UPDATE – The Irish Times has been on to me to point out that Jennifer’s piece is actually on the webpage. It is in the ‘World News‘ section. Where? The ‘World News’ section, alongside bombs in Aleppo and Hungarian Trumpism! Why not the ‘Irish News’ section, where it should be?
SECOND UPDATE – I just noticed that while Jennifer O’Leary’s article has been consigned to ‘World News‘, it has also been tagged ‘UK‘. You couldn’t make it up. Honestly…..
I noticed this article by the BBC Spotlight reporter Jennifer O’Leary on The Irish Times website yesterday but couldn’t access it because my ‘free articles’ period had expired.
When I went to read it today, it had disappeared from the Times’ site. Now I am not the most talented surfer of websites but when I went to all the usual places on the paper’s internet page, Irish News, Opinion & Analysis sections and so on, places where you might expect it to be, there was no sign of it.
I had to go to the paper’s search facility to eventually dig it out. I’d be most happy to be proved wrong – and I welcome any reader doing just that – but I have a suspicion that someone in the Times may have decided that Ms O’Leary’s thesis, that the birth of the peace process may have been assisted by spies in the IRA’s ranks, was a tad too subversive for its readers and decided to quietly drop it from the webpage. Or maybe I am just too stupid to find it!
So, in the spirit of spreading knowledge (especially to those who cannot afford an Irish Times sub) and defying possible censorship, here is Jennifer O’Leary’s article, the central thrust of which I concur with entirely (in fact I would take it further to its next logical step).
Incidentally, a close reading of the article suggests that her source ‘Martin’ was the origin of the police operation which uncovered the IRA spying ring at Stormont and that careless words by Denis Donaldson in ‘Martin’s’ presence led not only to the ring being blown but also Donaldson’s cover and that ultimately this caused his death.

Jennifer O’Leary of BBC Spotlight
Did British spies force the IRA to renounce violence?
‘Spotlight’ journalist Jennifer O’Leary writes about infiltration at the IRA’s highest level
Jennifer O’Leary
I mostly listen to stories for a living. Stories that people are often reluctant to admit they know. They tell them to me in their homes, coffee shops, cars and parks and, more often than not, they are alone.
Several months ago, I was contacted by a man who said he had a story to tell.
His was among the most elusive I’ve come across, because “Martin” told me he was a spy who brought RUC special branch deep within the IRA and Sinn Féin.
Martin was paid to betray other people’s secrets. His very survival was premised on his ability to tell lies.
Over months, I listened to Martin, I never stopped asking him questions and I corroborated as much detail as possible without compromising him.

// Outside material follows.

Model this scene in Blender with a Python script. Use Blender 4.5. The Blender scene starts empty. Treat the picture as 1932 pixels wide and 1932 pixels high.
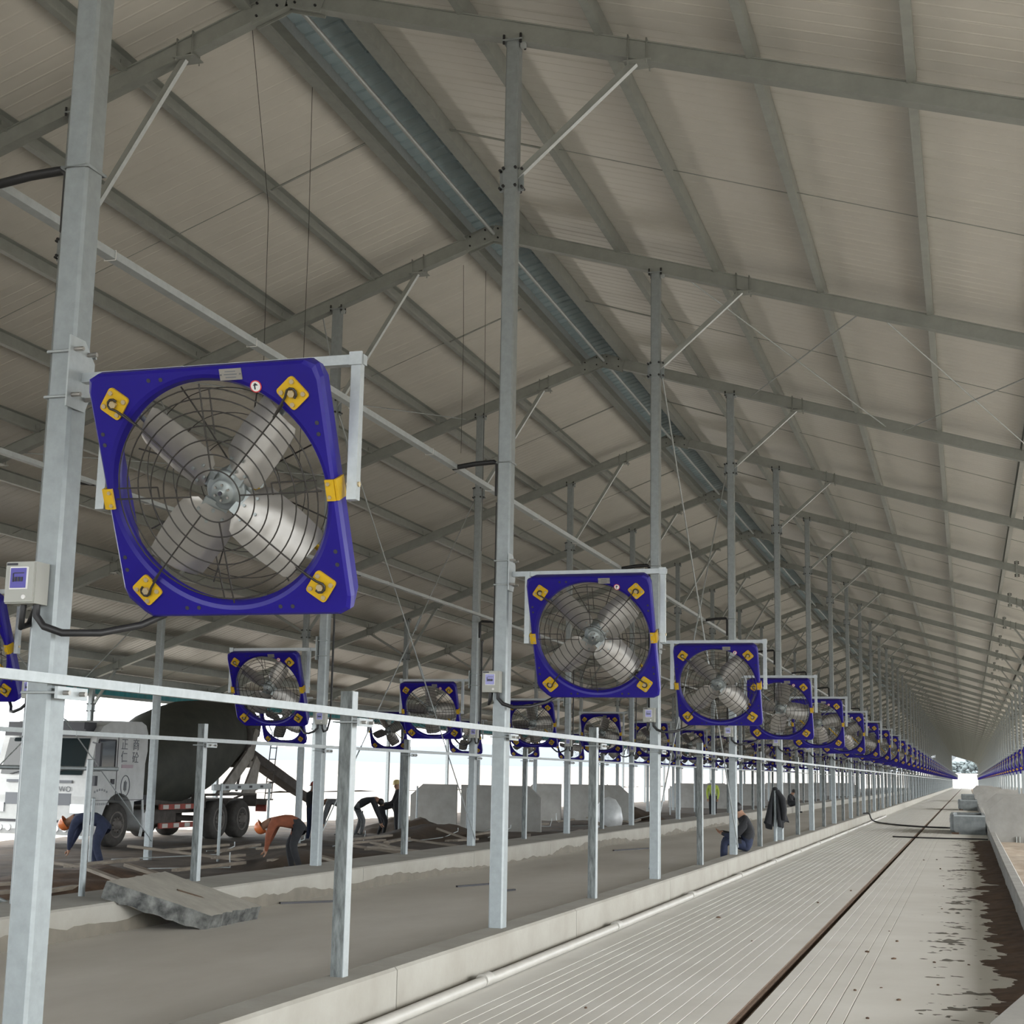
import bpy, bmesh, math, random
from mathutils import Vector, Matrix
R = math.radians
random.seed(7)
scene = bpy.context.scene
col = scene.collection

# ------------------------------------------------------------------ camera, sky, sun, exposure
F_PX = 2796.16
cam_d = bpy.data.cameras.new('camera')
cam_d.sensor_width = 36.0
cam_d.lens = F_PX / 1932.0 * 36.0
cam_d.clip_start, cam_d.clip_end = 0.05, 8000
cam = bpy.data.objects.new('camera', cam_d)
col.objects.link(cam)
PITCH, YAW, ROLL = 0.17471, -0.29714, 0.01871
fw = Vector((math.sin(YAW) * math.cos(PITCH), math.cos(YAW) * math.cos(PITCH), math.sin(PITCH)))
rt = fw.cross(Vector((0, 0, 1))).normalized()
up = rt.cross(fw)
r2 = rt * math.cos(ROLL) + up * math.sin(ROLL)
u2 = -rt * math.sin(ROLL) + up * math.cos(ROLL)
cm = Matrix((r2, u2, -fw)).transposed().to_4x4()
cm.translation = (0, 0, 1.66)
cam.matrix_world = cm
scene.camera = cam

world = bpy.data.worlds.new('overcast_sky')
scene.world = world
world.use_nodes = True
wn, wl = world.node_tree.nodes, world.node_tree.links
wn.clear()
w_out = wn.new('ShaderNodeOutputWorld')
w_bg = wn.new('ShaderNodeBackground')
w_tc = wn.new('ShaderNodeTexCoord')
w_sep = wn.new('ShaderNodeSeparateXYZ')
w_ramp = wn.new('ShaderNodeValToRGB')
wl.new(w_tc.outputs['Generated'], w_sep.inputs[0])
wl.new(w_sep.outputs['Z'], w_ramp.inputs[0])
w_ramp.color_ramp.elements[0].position = 0.0
w_ramp.color_ramp.elements[0].color = (0.86, 0.93, 1.0, 1)
w_ramp.color_ramp.elements[1].position = 0.35
w_ramp.color_ramp.elements[1].color = (1.0, 1.0, 0.98, 1)
wl.new(w_ramp.outputs[0], w_bg.inputs[0])
wl.new(w_bg.outputs[0], w_out.inputs[0])
w_bg.inputs[1].default_value = 1.0

sun_d = bpy.data.lights.new('hazy_sun', 'SUN')
sun_d.energy = 0.75
sun_d.angle = R(40)
sun_d.color = (1.0, 0.97, 0.92)
sun = bpy.data.objects.new('hazy_sun', sun_d)
sun.rotation_euler = Vector((-0.88, 0.22, -0.42)).to_track_quat('-Z', 'Y').to_euler()
col.objects.link(sun)

scene.cycles.max_bounces = 6
scene.cycles.diffuse_bounces = 3
scene.cycles.glossy_bounces = 2
scene.cycles.caustics_reflective = False
scene.cycles.caustics_refractive = False
scene.view_settings.view_transform = 'Standard'
scene.view_settings.look = 'None'
scene.view_settings.gamma = 1.0
scene.view_settings.use_curve_mapping = False
scene.view_settings.exposure = 2.82

# ------------------------------------------------------------------ materials
MATS = {}
def mat(name, color, rough=0.6, metal=0.0, noise=0.0, nscale=8.0, bump=0.0, bscale=60.0, spec=0.5, detail=4.0, color2=None, stretch=None, coords='Object'):
    if name in MATS: return MATS[name]
    m = bpy.data.materials.new(name)
    m.use_nodes = True
    nt = m.node_tree; n = nt.nodes; l = nt.links
    b = n['Principled BSDF']
    b.inputs['Base Color'].default_value = (*color, 1)
    b.inputs['Roughness'].default_value = rough
    b.inputs['Metallic'].default_value = metal
    b.inputs['Specular IOR Level'].default_value = spec
    tc = None
    if noise or bump or color2:
        tc = n.new('ShaderNodeTexCoord')
        src = tc.outputs[coords]
        if stretch:
            mp = n.new('ShaderNodeMapping'); mp.inputs['Scale'].default_value = stretch
            l.new(src, mp.inputs['Vector']); src = mp.outputs[0]
    if noise or color2:
        nz = n.new('ShaderNodeTexNoise')
        nz.inputs['Scale'].default_value = nscale; nz.inputs['Detail'].default_value = detail
        nz.inputs['Roughness'].default_value = 0.62
        l.new(src, nz.inputs['Vector'])
        rp = n.new('ShaderNodeValToRGB')
        e = rp.color_ramp.elements
        e[0].position, e[1].position = 0.32, 0.68
        if color2:
            e[0].color = (*color2, 1); e[1].color = (*color, 1)
        else:
            e[0].color = (*[c * (1 - noise) for c in color], 1); e[1].color = (*[min(1, c * (1 + noise)) for c in color], 1)
        l.new(nz.outputs['Fac'], rp.inputs[0])
        l.new(rp.outputs[0], b.inputs['Base Color'])
    if bump:
        nb = n.new('ShaderNodeTexNoise'); nb.inputs['Scale'].default_value = bscale; nb.inputs['Detail'].default_value = 3
        l.new(src, nb.inputs['Vector'])
        bp = n.new('ShaderNodeBump'); bp.inputs['Strength'].default_value = bump; bp.inputs['Distance'].default_value = 0.01
        l.new(nb.outputs['Fac'], bp.inputs['Height']); l.new(bp.outputs[0], b.inputs['Normal'])
    MATS[name] = m
    return m

GALV = mat('galvanized_steel', (0.258, 0.286, 0.292), 0.42, 0.25, 0.10, 14, coords='Object')
GALV_B = mat('bright_galvanized_steel', (0.37, 0.40, 0.405), 0.38, 0.25, 0.08, 20)
GALV_F = mat('frame_galvanized_steel', (0.28, 0.297, 0.277), 0.42, 0.2, 0.08, 6)
STAIN = mat('stained_galvanized_steel', (0.20, 0.22, 0.215), 0.6, 0.15, color2=(0.055, 0.062, 0.06), nscale=5, stretch=(6, 6, 1.2))
CAP = mat('ridge_sheet_steel', (0.36, 0.46, 0.50), 0.4, 0.1, 0.10, 3)
ROOFM = mat('roof_panel_underside', (0.585, 0.57, 0.525), 0.30, 0.0, 0.05, 1.2)
TEAL = mat('teal_sheet', (0.012, 0.22, 0.24), 0.5, 0.0, 0.1, 3)
BLUE = mat('blue_plastic', (0.012, 0.006, 0.20), 0.38, 0.0, 0.06, 3, spec=0.35)
YEL = mat('yellow_paint', (0.58, 0.36, 0.010), 0.45, 0.0, 0.05, 8)
BOLT = mat('zinc_bolt', (0.55, 0.45, 0.28), 0.4, 0.6)
BLK = mat('black_rubber', (0.012, 0.012, 0.013), 0.5)
WIRE = mat('black_wire', (0.02, 0.017, 0.014), 0.45)
STEEL = mat('brushed_stainless', (0.34, 0.325, 0.30), 0.36, 0.55, 0.06, 10)
HUB = mat('cast_hub_metal', (0.30, 0.33, 0.325), 0.5, 0.5, 0.08, 20)
WHITE = mat('white_plastic', (0.72, 0.72, 0.70), 0.5)
RED = mat('sticker_red', (0.55, 0.04, 0.05), 0.5)
INK = mat('dark_ink', (0.03, 0.03, 0.04), 0.6)
BOXG = mat('switch_box_grey', (0.36, 0.365, 0.33), 0.5)
WINDOW_V = mat('violet_window', (0.10, 0.09, 0.36), 0.15)
AISLE = mat('aisle_concrete', (0.71, 0.70, 0.66), 0.5, 0.0, color2=(0.62, 0.605, 0.56), nscale=0.8, bump=0.15, bscale=25, detail=7)
ALLEY = mat('feed_alley_concrete', (0.60, 0.575, 0.525), 0.6, 0.0, color2=(0.47, 0.44, 0.39), nscale=0.6, bump=0.15, bscale=20, detail=8, stretch=(1, 0.35, 1))
CURB = mat('curb_concrete', (0.335, 0.325, 0.29), 0.85, 0.0, color2=(0.27, 0.255, 0.22), nscale=1.6, bump=0.2, bscale=30, detail=8)
DAMP = mat('damp_concrete', (0.16, 0.145, 0.115), 0.7, 0.0, 0.15, 4)
GREYC = mat('precast_concrete', (0.30, 0.295, 0.275), 0.85, 0.0, color2=(0.235, 0.23, 0.215), nscale=2.5, bump=0.2, bscale=25, detail=6)
TROUGH = mat('trough_concrete', (0.21, 0.23, 0.23), 0.7, 0.0, color2=(0.12, 0.135, 0.14), nscale=3.5, bump=0.2, bscale=20)
SLABM = mat('broken_slab', (0.29, 0.275, 0.24), 0.85, 0.0, 0.12, 5, bump=0.3, bscale=30)
SLABE = mat('broken_slab_edge', (0.17, 0.175, 0.165), 0.85, 0.0, color2=(0.02, 0.022, 0.022), nscale=7, bump=0.5, bscale=18)
RUST = mat('rusty_slot', (0.10, 0.062, 0.038), 0.8, 0.0, 0.3, 20)
DIRT = mat('brown_earth', (0.135, 0.082, 0.05), 0.95, 0.0, color2=(0.055, 0.034, 0.022), nscale=4, bump=0.6, bscale=14, detail=8)
MUD = mat('dark_mud', (0.13, 0.12, 0.10), 0.8, 0.0, 0.3, 9, bump=0.4, bscale=25)
SITE = mat('site_soil', (0.085, 0.060, 0.040), 0.95, 0.0, color2=(0.03, 0.023, 0.017), nscale=1.2, bump=0.6, bscale=10, detail=9)
BED = mat('bedding_sand', (0.40, 0.34, 0.27), 0.95, 0.0, color2=(0.24, 0.185, 0.135), nscale=2.4, bump=0.5, bscale=14, detail=8)
SAND = mat('outdoor_sand', (0.27, 0.245, 0.215), 0.95, 0.0, color2=(0.21, 0.19, 0.16), nscale=0.12, detail=8)
WOOD = mat('formwork_timber', (0.27, 0.235, 0.19), 0.85, 0.0, color2=(0.15, 0.125, 0.10), nscale=6, stretch=(3, 0.5, 3))
PIPEM = mat('white_pipe', (0.40, 0.39, 0.36), 0.45, 0.0, 0.08, 3)
TWHITE = mat('truck_white_paint', (0.55, 0.56, 0.55), 0.4, 0.0, color2=(0.44, 0.45, 0.44), nscale=3)
TDRUM = mat('mixer_drum_paint', (0.050, 0.052, 0.040), 0.75, 0.0, color2=(0.030, 0.032, 0.026), nscale=2.2)
TBLK = mat('truck_dark_plastic', (0.035, 0.036, 0.042), 0.55)
TGREY = mat('truck_grille_grey', (0.13, 0.14, 0.155), 0.5)
TGLASS = mat('cab_glass', (0.02, 0.028, 0.03), 0.06)
TYRE = mat('dusty_tyre', (0.045, 0.042, 0.038), 0.9, 0.0, 0.2, 8)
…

He cannot be identified because he fears for his safety, but he’s not anonymous to me.In the course of one of our meetings, Martin opened up about the late Denis Donaldson, whom he had known when Donaldson was Sinn Féin’s head of administration in Stormont. Both men were supposed to be working to a republican agenda.
However, both were agents of the British state. And when Martin betrayed a boast made by Donaldson, it set off a chain of events which ultimately led to the unmasking of Donaldson as an agent of British intelligence.
When Donaldson later gave a press conference and confessed he was an agent within the IRA, the consequences went beyond the personal.
His admission went to the heart of the secret intelligence war between the IRA and the state, because Donaldson was an “agent of influence”.
His key value as an agent was not the secrets he disclosed, but the subtle influence he could bring to bear when key decisions were being taken by those at the top of the republican movement.
Security sources told Spotlight that, by 1994, a majority of the seven-person IRA army council were effectively compromised because of their proximity to high-level agents.
The council’s decisions were, they said, influenced by IRA insiders who were also secret British agents.
Informers and agents not only betrayed the IRA’s secrets, but some, such as Denis Donaldson, were used over decades, to influence its strategy at the highest level.
For republicans, the scale of infiltration within the IRA raises uncomfortable questions.
Was the IRA rendered ineffectual by many of its own members who were also informers and agents of the state?
Did the secret intelligence war force the IRA to renounce violence?
Did spies within its own ranks bring the IRA in from the cold?
Jennifer O’Leary is a reporter for BBC Northern Ireland’s Spotlight programme
Here’s an interesting article on the same subject which makes the point that small armed groups are very susceptible to this sort of penetration.
https://irishmarxism.net/2016/09/22/the-politics-of-conspiracy-the-case-of-denis-donaldson/
Future suggestion,since you seem to mention it frequently; if you want to bypass The Irish Time’s paywall, google the relevant writer or topic, in this case ‘Jennifer O’Leary The Irish Times’. You can access the article even if you’ve passed the limit of free articles.And loath as I am to defend the newspaper, the difficulty in finding the article might be due to the overall shittiness of the website rather than the controversy of article.I couldn’t find Jim Mcguinness’s musings on the All-Ireland final, but probably not because it was purposely suppressed.